Our view: Plan for Martindale renovation seems too pricey

The homeless suffer under the best of economic conditions, but the past two years have been especially harsh in Spokane.

In 2007 about 200 needy tenants were displaced when three downtown apartment buildings were closed – the Otis Hotel, Commercial Building and New Madison Building. In April 45 more people had to move when the Martindale apartment building in Hillyard closed because the owner wasn’t paying utility bills.

Give the city and several nonprofit groups credit for a commendable job of getting most displaced residents relocated. Nevertheless, the community has lost about 250 subsidized living units at a time when they’re in limited supply.
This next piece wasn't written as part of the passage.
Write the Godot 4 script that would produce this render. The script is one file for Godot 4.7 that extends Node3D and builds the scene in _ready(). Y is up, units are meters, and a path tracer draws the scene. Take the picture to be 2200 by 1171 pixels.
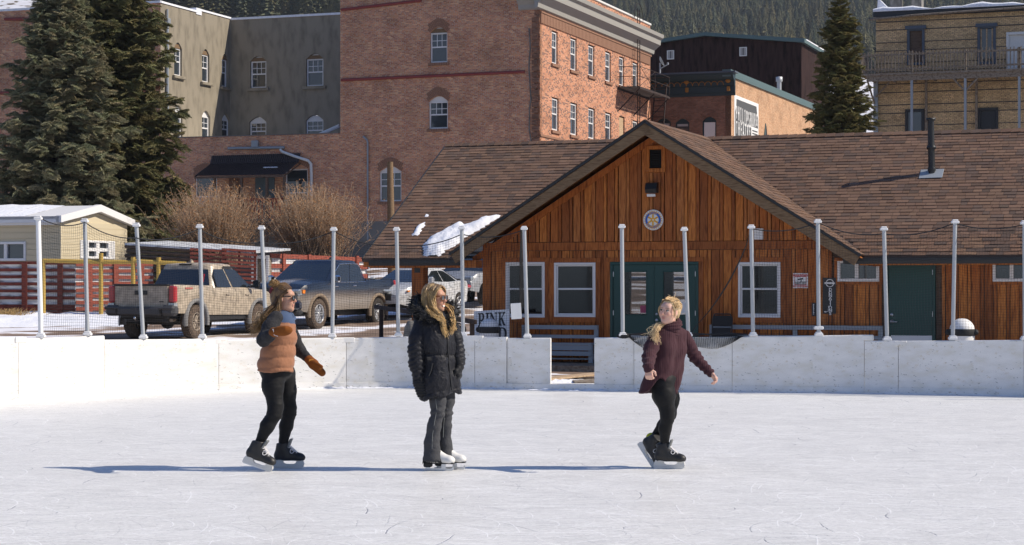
extends Node3D
# A town skating rink seen with a long lens. Metres,y up,the camera looks along -z.
const F := 4250.0      # focal length in pixels of a 2200 pixel wide picture
const CX := 1100.0
const HY := 615.0      # the row of the horizon
const EYE := 1.69
const PHI := 0.344     # the town's grid is turned by this against the view
var M := {}
var rng := RandomNumberGenerator.new()
var names := {}
var unit_box: ArrayMesh

class MB:
	var v := PackedVector3Array()
	var n := PackedVector3Array()
	var c := PackedColorArray()
	var col := Color.WHITE
	var colored := false
	func paint(x: Color) -> void:
		col = x
		colored = true
	func t3(a: Vector3,b: Vector3,d: Vector3,na: Vector3,nb: Vector3,nd: Vector3) -> void:
		var f := (b - a).cross(d - a)
		if f.length_squared() < 1e-16: return
		if f.dot(na + nb + nd) > 0.0:
			v.append(a); v.append(d); v.append(b)
			n.append(na); n.append(nd); n.append(nb)
		else:
			v.append(a); v.append(b); v.append(d)
			n.append(na); n.append(nb); n.append(nd)
		c.append(col); c.append(col); c.append(col)
	func tri(a: Vector3,b: Vector3,d: Vector3) -> void:
		var k := (b - a).cross(d - a).normalized()
		t3(a,b,d,k,k,k)
	func quad(a: Vector3,b: Vector3,d: Vector3,e: Vector3) -> void:
		tri(a,b,d); tri(a,d,e)
	func box(lo: Vector3,hi: Vector3,x := Transform3D.IDENTITY) -> void:
		var p := []
		for i in 8: p.append(x * Vector3(hi.x if i & 1 else lo.x,hi.y if i & 2 else lo.y,hi.z if i & 4 else lo.z))
		quad(p[0],p[2],p[3],p[1]); quad(p[4],p[5],p[7],p[6])
		quad(p[0],p[4],p[6],p[2]); quad(p[1],p[3],p[7],p[5])
		quad(p[0],p[1],p[5],p[4]); quad(p[2],p[6],p[7],p[3])
	func bbox(ce: Vector3,size: Vector3,b: float,x := Transform3D.IDENTITY) -> void:
		# a box with chamfered edges
		var h := size * 0.5
		b = minf(b,minf(h.x,minf(h.y,h.z)) * 0.98)
		var q := func(sx: float,sy: float,sz: float,ax: int) -> Vector3:
			var p := Vector3(sx * (h.x - (0.0 if ax == 0 else b)),sy * (h.y - (0.0 if ax == 1 else b)),sz * (h.z - (0.0 if ax == 2 else b)))
			return x * (ce + p)
		for s in [-1.0,1.0]:
			var a := [q.call(s,-1,-1,0),q.call(s,1,-1,0),q.call(s,1,1,0),q.call(s,-1,1,0)]
			var d := [q.call(-1,s,-1,1),q.call(-1,s,1,1),q.call(1,s,1,1),q.call(1,s,-1,1)]
			var e := [q.call(-1,-1,s,2),q.call(1,-1,s,2),q.call(1,1,s,2),q.call(-1,1,s,2)]
			for w in [a,d,e]:
				if s < 0: quad(w[0],w[3],w[2],w[1])
				else: quad(w[0],w[1],w[2],w[3])
			for r in [-1.0,1.0]:
				hint(q.call(s,r,-1,0),q.call(s,r,1,0),q.call(s,r,1,1),q.call(s,r,-1,1),x * ce)
				hint(q.call(s,-1,r,0),q.call(s,1,r,0),q.call(s,1,r,2),q.call(s,-1,r,2),x * ce)
				hint(q.call(-1,s,r,1),q.call(1,s,r,1),q.call(1,s,r,2),q.call(-1,s,r,2),x * ce)
				for k in [-1.0,1.0]:
					var A: Vector3 = q.call(s,r,k,0)
					var B: Vector3 = q.call(s,r,k,1)
					var D: Vector3 = q.call(s,r,k,2)
					if (B - A).cross(D - A).dot(A - x * ce) > 0.0: tri(A,B,D)
					else: tri(A,D,B)
	func hint(a: Vector3,b: Vector3,d: Vector3,e: Vector3,inside: Vector3) -> void:
		if (b - a).cross(d - a).dot((a + d) * 0.5 - inside) > 0.0: quad(a,b,d,e)
		else: quad(a,e,d,b)
	func grid(rows: Array,closed := false) -> void:
		# a smooth sheet through rows of points
		var R := rows.size()
		var C: int = rows[0].size()
		var N := []
		for i in R:
			var w := PackedVector3Array()
			for j in C:
				var a: Vector3 = rows[mini(i + 1,R - 1)][j] - rows[maxi(i - 1,0)][j]
				var jn := (j + 1) % C if closed else mini(j + 1,C - 1)
				var jp := (j + C - 1) % C if closed else maxi(j - 1,0)
				var b: Vector3 = rows[i][jn] - rows[i][jp]
				var k := a.cross(b)
				if k.length_squared() < 1e-18:
					var i2 := 1 if i == 0 else (R - 2 if i == R - 1 else i)
					k = (rows[mini(i2 + 1,R - 1)][j] - rows[maxi(i2 - 1,0)][j]).cross(rows[i2][jn] - rows[i2][jp])
				w.append(k.normalized())
			N.append(w)
		for i in R - 1:
			for j in (C if closed else C - 1):
				var k := (j + 1) % C
				t3(rows[i][j],rows[i + 1][j],rows[i + 1][k],N[i][j],N[i + 1][j],N[i + 1][k])
				t3(rows[i][j],rows[i + 1][k],rows[i][k],N[i][j],N[i + 1][k],N[i][k])
	func tube(path: Array,rad,sides := 8,caps := true) -> void:
		var rows := []
		var up := Vector3.UP
		var first: Vector3 = path[1] - path[0]
		if absf(first.normalized().y) > 0.9: up = Vector3.RIGHT
		for i in path.size():
			var t: Vector3 = (path[mini(i + 1,path.size() - 1)] - path[maxi(i - 1,0)]).normalized()
			var s := up.cross(t).normalized()
			up = t.cross(s).normalized()
			var r: float = rad if rad is float else rad[i]
			var w := PackedVector3Array()
			for j in sides:
				var a := TAU * j / sides
				w.append(path[i] + (s * cos(a) + up * sin(a)) * r)
			rows.append(w)
		grid(rows,true)
		if caps:
			for e in [0,path.size() - 1]:
				var w: PackedVector3Array = rows[e]
				for j in range(1,sides - 1):
					if e == 0: tri(w[0],w[j + 1],w[j])
					else: tri(w[0],w[j],w[j + 1])
	func lathe(profile: Array,seg := 16,x := Transform3D.IDENTITY,from := 0.0,to := TAU) -> void:
		# profile of Vector2(radius,height) turned about y
		var rows := []
		for p in profile:
			var w := PackedVector3Array()
			for j in (seg if to - from >= TAU - 0.01 else seg + 1):
				var a := from + (to - from) * j / seg
				w.append(x * Vector3(p.x * cos(a),p.y,p.x * sin(a)))
			rows.append(w)
		grid(rows,to - from >= TAU - 0.01)
	func prism(poly: PackedVector2Array,z0: float,z1: float,x := Transform3D.IDENTITY) -> void:
		# an outline in x and y given depth
		var area := 0.0
		for i in poly.size(): area += poly[i].cross(poly[(i + 1) % poly.size()])
		if area < 0: poly.reverse()
		var t := Geometry2D.triangulate_polygon(poly)
		for i in range(0,t.size(),3):
			var q := [poly[t[i]],poly[t[i + 1]],poly[t[i + 2]]]
			if (q[1] - q[0]).cross(q[2] - q[0]) < 0: q = [q[0],q[2],q[1]]
			tri(x * Vector3(q[0].x,q[0].y,z1),x * Vector3(q[1].x,q[1].y,z1),x * Vector3(q[2].x,q[2].y,z1))
			tri(x * Vector3(q[0].x,q[0].y,z0),x * Vector3(q[2].x,q[2].y,z0),x * Vector3(q[1].x,q[1].y,z0))
		for i in poly.size():
			var a := poly[i]
			var b := poly[(i + 1) % poly.size()]
			quad(x * Vector3(a.x,a.y,z0),x * Vector3(b.x,b.y,z0),x * Vector3(b.x,b.y,z1),x * Vector3(a.x,a.y,z1))
	func ball(ce: Vector3,r: Vector3,seg := 12,x := Transform3D.IDENTITY) -> void:
		var p := []
		for i in seg / 2 + 1:
			var a := -PI / 2 + PI * i / (seg / 2)
			p.append(Vector2(maxf(cos(a),0.0),sin(a)))
		lathe(p,seg,x * Transform3D(Basis.from_scale(r),ce))
	func done() -> ArrayMesh:
		var a := []
		a.resize(Mesh.ARRAY_MAX)
		a[Mesh.ARRAY_VERTEX] = v
		a[Mesh.ARRAY_NORMAL] = n
		if colored: a[Mesh.ARRAY_COLOR] = c
		var m := ArrayMesh.new()
		if v.size(): m.add_surface_from_arrays(Mesh.PRIMITIVE_TRIANGLES,a)
		return m

func at(px: float,py: float,d: float) -> Vector3:
	return Vector3((px - CX) / F * d,EYE + (HY - py) / F * d,-d)

func on(t: Transform3D,px: float,py: float,zl := 0.0) -> Vector3:
	# the point of a front plane of a building that is seen there,in the building's own axes
	var i := t.affine_inverse()
	var o := i * Vector3(0,EYE,0)
	var d := i.basis * Vector3((px - CX) / F,(HY - py) / F,-1)
	return o + d * ((zl - o.z) / d.z)

func onx(t: Transform3D,px: float,py: float,xl: float) -> Vector3:
	var i := t.affine_inverse()
	var o := i * Vector3(0,EYE,0)
	var d := i.basis * Vector3((px - CX) / F,(HY - py) / F,-1)
	return o + d * ((xl - o.x) / d.x)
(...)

It is noteworthy, then, that a plan is in the works to reclaim the Martindale. Northeast Washington Housing Solutions – the Spokane County housing authority – spent $651,000 to acquire the aging, neglected structure and intends to start raising funds to restore the 50 units.

But at $11.8 million, the cost is a startling $236,000 per unit.

A century ago the Martindale began life as Hillyard High School. In the 1940s it was converted to apartments for returning World War II veterans. By this year, it was occupied but in disrepair. Upper-floor tenants – some disabled – contended for the final year with a non-working elevator.

On one level, the hope of reopening the Martindale, complete with on-site social services, is heartwarming. But at nearly a quarter-million dollars a unit, affordable housing advocates have to ask whether the funds envisioned would be used more efficiently building a new structure.

Nonprofit organizations such as Northeast Washington Housing Solutions enjoy certain advantages, including the ability to issue tax-free bonds. But those who work in the field point out that certain burdens such as the organizational overhead expenses associated with assembling funding packages add to their costs.

Further, addressing the situations of those most in need means setting rents at 30 percent of the area’s median income and promising to hold them at that level for 40 years. One consequence of that commitment is the need to build units and equip them with appliances and fixtures – all expected to last for decades, sometimes under less than gentle use. That’s another expense.

Still, $236,000 a unit? If the housing authority can raise $11.8 million for low-income housing, the agency needs to weigh its options and make sure it spends those funds as efficiently as possible.